Conspiracy, Abnett and Kordey’s two-issue series from 1998, feels a lot like the neglected young sibling of Marvels and Ruins. Like those two books, it is a fully painted look back at the history of Marvel’s characters. While Marvels plays it straight and Ruins is the world’s most depressing What If?, Conspiracy imagines what a world including superheroes, giant monsters, and a spy agency as insanely powerful as SHIELD might really be like.

It’s easy to imagine that if superpowered beings started popping up in our world, governments would suppress the truth of the situation to the point of near-total obfuscation, but our best spook agencies haven’t got a thing on Nick Fury’s boys. If SHIELD wants something buried, they bury it. Unfortunately for all involved, Daily Bugle reporter Mark Ewing finds one hell of a treasure map.
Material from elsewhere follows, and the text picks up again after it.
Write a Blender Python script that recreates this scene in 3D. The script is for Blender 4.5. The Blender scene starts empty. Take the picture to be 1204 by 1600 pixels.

A superhuman fight crashes through the Bugle’s offices, exposing a package of information hidden in the walls years ago by disappeared Bugle reporter Cliff Garner, a man who may or may not have been absolutely crazy. Ewing is leaning towards believing the former, when the conspiracy genre’s requisite unknown whistle-blower corners him on the streets, hinting at a truth behind Garner’s words.

(Click images to enlarge)

His reporter’s curiosity obviously gets the best of him, and sends him down the path towards the dark secrets of Control. On the way he finds a paranoid and possibly murderous former general, a rogue LMD, Mandroids, Dum Dum Dugan, flying cars, even an Earth-base once belonging to Thanos. It’s all rendered beautifully by Kordey, and Abnett’s script fits the tone well.

Every few years someone drops a sinister conspiratorial plot thread into Marvel’s books to give them a shot of flavor, from Cap’s fight with the Secret Empire to the earliest hints of Xavier’s dark side to Millar’s (sadly dropped) plot point in which Norman Osbourne worked with large corporations when they secretly bankrolled rogues galleries. These stories keep popping up because they fit well with the tone of the Marvel Universe, and among all of them Conspiracy holds up as one of the most well-thought-out. The only immediate quality issue is the length – though it was originally slated to be longer, Conspiracy was given only two issues, and it’s obviously rushed in a few parts. Still, it’s a book well worth checking out if you’re looking for an interesting take on Marvel’s history.